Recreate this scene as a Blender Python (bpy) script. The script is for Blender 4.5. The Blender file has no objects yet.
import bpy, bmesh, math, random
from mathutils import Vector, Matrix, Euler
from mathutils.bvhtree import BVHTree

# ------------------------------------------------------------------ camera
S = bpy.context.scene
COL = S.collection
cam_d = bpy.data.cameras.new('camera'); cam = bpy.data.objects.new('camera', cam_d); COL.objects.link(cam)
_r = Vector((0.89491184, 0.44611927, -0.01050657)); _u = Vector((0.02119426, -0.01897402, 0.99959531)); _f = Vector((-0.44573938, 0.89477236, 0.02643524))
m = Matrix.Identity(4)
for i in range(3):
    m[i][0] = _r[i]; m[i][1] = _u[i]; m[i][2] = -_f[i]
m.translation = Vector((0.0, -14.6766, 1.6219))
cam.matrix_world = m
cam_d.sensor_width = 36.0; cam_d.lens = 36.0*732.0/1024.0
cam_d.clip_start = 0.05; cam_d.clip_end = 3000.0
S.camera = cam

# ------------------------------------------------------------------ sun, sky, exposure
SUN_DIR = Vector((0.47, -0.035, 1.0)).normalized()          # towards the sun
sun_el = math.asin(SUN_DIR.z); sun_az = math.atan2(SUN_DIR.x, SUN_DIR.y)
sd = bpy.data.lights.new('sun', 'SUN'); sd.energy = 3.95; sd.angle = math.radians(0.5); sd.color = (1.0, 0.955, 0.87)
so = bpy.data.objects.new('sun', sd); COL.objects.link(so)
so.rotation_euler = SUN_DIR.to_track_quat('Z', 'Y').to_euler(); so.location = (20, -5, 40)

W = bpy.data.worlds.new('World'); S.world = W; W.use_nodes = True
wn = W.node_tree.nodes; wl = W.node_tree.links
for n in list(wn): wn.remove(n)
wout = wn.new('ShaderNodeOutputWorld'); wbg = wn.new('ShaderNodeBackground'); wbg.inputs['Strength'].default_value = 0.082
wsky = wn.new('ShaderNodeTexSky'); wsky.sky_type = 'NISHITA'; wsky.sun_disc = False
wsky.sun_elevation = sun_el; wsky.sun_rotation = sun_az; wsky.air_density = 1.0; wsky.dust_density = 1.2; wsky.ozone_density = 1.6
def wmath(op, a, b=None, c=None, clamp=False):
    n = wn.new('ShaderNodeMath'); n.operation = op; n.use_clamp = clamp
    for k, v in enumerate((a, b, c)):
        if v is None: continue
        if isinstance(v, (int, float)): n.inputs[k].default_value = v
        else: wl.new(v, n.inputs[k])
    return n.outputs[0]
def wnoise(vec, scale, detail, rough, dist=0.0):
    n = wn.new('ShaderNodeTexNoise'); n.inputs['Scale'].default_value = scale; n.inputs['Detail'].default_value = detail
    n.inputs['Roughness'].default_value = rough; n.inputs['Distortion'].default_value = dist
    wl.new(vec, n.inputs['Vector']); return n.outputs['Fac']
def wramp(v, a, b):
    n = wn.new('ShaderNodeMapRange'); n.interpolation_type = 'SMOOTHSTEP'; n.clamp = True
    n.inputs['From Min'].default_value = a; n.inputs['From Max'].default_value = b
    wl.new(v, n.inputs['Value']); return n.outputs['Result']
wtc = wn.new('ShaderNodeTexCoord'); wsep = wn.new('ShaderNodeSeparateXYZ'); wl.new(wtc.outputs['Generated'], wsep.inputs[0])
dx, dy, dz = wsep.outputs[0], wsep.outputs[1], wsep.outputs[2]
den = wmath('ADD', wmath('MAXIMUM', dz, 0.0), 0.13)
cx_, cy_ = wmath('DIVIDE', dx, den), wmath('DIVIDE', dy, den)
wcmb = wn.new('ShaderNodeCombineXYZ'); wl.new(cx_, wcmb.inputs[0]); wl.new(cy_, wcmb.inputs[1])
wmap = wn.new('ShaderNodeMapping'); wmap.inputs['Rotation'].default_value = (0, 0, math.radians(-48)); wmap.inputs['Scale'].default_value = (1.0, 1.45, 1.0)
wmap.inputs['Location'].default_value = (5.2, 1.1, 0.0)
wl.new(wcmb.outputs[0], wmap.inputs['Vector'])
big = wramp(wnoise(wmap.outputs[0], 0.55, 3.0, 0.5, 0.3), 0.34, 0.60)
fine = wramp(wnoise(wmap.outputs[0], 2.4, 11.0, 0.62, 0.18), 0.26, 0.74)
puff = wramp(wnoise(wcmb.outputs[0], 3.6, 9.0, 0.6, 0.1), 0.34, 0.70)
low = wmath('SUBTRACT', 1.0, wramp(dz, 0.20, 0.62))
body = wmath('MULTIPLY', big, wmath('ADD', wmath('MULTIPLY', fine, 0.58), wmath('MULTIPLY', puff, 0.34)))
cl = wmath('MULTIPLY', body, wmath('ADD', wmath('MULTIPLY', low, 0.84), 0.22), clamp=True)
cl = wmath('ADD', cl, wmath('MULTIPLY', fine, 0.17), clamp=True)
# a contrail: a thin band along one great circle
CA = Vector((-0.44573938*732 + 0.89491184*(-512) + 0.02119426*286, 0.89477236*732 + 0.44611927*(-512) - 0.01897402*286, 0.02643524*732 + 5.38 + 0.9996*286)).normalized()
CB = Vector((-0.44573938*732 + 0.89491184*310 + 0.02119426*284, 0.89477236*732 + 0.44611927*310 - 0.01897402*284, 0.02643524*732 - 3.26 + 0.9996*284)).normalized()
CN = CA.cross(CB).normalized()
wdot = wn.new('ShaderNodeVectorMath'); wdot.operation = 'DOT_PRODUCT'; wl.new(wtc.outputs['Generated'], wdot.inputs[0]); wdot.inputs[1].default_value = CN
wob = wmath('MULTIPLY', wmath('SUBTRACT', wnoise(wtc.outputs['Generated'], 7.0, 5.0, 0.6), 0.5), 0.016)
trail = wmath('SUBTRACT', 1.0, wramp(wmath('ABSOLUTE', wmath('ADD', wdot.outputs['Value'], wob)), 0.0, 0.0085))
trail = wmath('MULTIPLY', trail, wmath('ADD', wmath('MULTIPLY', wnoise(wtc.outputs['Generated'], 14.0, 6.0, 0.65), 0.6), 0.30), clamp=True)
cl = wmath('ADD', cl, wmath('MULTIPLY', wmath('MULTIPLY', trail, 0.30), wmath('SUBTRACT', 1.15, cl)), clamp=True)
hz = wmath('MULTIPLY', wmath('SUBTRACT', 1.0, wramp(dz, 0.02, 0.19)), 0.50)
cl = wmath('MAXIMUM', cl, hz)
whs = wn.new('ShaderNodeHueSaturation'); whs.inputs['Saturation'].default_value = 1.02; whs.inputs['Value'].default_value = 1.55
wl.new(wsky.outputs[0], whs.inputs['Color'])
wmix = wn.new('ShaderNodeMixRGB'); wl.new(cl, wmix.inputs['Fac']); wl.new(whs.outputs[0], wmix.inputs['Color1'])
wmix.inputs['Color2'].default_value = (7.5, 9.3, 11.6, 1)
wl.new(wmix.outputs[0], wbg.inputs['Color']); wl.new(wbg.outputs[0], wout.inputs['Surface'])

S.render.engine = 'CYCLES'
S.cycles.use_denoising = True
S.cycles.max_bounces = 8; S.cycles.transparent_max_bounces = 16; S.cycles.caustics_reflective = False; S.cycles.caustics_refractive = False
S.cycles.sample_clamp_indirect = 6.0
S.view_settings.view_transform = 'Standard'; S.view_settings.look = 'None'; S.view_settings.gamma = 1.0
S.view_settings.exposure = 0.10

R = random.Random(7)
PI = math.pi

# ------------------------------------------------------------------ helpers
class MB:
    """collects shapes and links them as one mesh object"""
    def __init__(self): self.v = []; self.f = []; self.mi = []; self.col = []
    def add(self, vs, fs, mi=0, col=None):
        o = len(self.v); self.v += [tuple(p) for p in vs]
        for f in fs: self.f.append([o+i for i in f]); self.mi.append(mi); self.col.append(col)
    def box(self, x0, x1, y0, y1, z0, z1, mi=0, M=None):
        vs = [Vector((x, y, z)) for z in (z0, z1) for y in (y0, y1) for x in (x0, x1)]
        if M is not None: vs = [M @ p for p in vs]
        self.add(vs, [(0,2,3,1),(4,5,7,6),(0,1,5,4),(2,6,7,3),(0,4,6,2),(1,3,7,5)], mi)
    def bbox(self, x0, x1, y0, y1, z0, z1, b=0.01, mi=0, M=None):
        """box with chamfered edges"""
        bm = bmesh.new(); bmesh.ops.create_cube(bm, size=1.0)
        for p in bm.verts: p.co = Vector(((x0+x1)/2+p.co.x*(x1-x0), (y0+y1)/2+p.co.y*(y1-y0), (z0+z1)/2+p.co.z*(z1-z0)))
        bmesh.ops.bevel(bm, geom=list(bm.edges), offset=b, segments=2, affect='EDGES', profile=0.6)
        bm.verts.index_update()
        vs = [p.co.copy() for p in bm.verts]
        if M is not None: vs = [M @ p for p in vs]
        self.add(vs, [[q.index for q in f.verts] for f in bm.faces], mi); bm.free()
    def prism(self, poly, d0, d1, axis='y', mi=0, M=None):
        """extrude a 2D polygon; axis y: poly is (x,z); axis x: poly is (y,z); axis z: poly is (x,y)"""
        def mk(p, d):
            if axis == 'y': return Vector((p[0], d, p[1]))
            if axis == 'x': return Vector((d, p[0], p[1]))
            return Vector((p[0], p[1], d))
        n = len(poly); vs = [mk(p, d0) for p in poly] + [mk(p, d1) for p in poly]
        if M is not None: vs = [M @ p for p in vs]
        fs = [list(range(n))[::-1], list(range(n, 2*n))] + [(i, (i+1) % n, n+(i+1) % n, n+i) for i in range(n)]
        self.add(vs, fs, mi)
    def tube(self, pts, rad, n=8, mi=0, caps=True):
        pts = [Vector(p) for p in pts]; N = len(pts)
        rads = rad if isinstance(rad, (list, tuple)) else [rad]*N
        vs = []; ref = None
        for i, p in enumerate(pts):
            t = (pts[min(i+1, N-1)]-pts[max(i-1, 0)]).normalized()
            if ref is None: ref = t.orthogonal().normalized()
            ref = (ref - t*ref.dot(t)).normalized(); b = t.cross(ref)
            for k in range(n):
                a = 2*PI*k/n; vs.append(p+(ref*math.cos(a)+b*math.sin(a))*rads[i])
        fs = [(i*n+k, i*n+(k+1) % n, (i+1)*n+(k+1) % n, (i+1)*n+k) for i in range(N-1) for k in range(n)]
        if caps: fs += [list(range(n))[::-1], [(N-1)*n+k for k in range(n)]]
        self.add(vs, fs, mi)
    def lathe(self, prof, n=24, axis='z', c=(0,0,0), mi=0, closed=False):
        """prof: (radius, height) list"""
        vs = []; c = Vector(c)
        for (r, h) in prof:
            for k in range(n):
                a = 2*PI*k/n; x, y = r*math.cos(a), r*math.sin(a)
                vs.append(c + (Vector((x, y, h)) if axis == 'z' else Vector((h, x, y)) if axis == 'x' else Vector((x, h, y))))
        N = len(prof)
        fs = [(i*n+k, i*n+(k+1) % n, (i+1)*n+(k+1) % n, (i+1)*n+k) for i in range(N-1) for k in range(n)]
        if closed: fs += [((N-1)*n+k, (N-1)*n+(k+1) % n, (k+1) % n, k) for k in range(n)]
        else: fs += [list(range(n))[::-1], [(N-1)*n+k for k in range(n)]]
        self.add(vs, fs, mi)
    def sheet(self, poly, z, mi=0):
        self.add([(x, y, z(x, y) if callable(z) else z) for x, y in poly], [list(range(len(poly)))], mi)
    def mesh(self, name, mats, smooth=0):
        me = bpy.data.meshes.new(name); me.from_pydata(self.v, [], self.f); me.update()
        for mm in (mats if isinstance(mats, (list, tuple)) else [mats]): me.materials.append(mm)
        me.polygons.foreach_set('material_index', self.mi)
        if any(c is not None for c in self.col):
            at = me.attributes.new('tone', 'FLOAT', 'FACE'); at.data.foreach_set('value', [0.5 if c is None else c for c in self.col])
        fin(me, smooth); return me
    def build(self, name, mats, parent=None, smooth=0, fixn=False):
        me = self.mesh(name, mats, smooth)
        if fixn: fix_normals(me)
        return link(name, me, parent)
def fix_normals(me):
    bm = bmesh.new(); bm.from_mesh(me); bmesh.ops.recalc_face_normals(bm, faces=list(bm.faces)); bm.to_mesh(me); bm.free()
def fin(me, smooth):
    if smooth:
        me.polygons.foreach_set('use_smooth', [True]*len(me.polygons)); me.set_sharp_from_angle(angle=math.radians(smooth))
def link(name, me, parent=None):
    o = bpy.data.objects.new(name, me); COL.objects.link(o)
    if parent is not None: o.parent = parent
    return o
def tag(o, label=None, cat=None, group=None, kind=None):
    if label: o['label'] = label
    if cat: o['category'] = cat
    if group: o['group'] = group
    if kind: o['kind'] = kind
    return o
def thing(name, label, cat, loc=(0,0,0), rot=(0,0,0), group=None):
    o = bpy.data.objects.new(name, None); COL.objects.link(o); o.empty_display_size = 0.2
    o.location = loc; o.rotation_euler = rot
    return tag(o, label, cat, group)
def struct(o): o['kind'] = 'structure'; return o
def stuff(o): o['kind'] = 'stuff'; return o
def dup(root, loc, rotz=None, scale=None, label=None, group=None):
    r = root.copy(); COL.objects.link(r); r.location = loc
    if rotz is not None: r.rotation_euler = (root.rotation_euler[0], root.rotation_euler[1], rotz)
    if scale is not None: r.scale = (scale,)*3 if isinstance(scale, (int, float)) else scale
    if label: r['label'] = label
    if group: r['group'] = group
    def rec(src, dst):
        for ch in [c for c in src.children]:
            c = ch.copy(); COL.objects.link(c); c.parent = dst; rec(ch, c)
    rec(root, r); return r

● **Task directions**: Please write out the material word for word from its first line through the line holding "from mathutils.bvhtree import BVHTree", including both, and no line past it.

● **Output below**:
Recreate this scene as a Blender Python (bpy) script. The script is for Blender 4.5. The Blender file has no objects yet.
import bpy, bmesh, math, random
from mathutils import Vector, Matrix, Euler
from mathutils.bvhtree import BVHTree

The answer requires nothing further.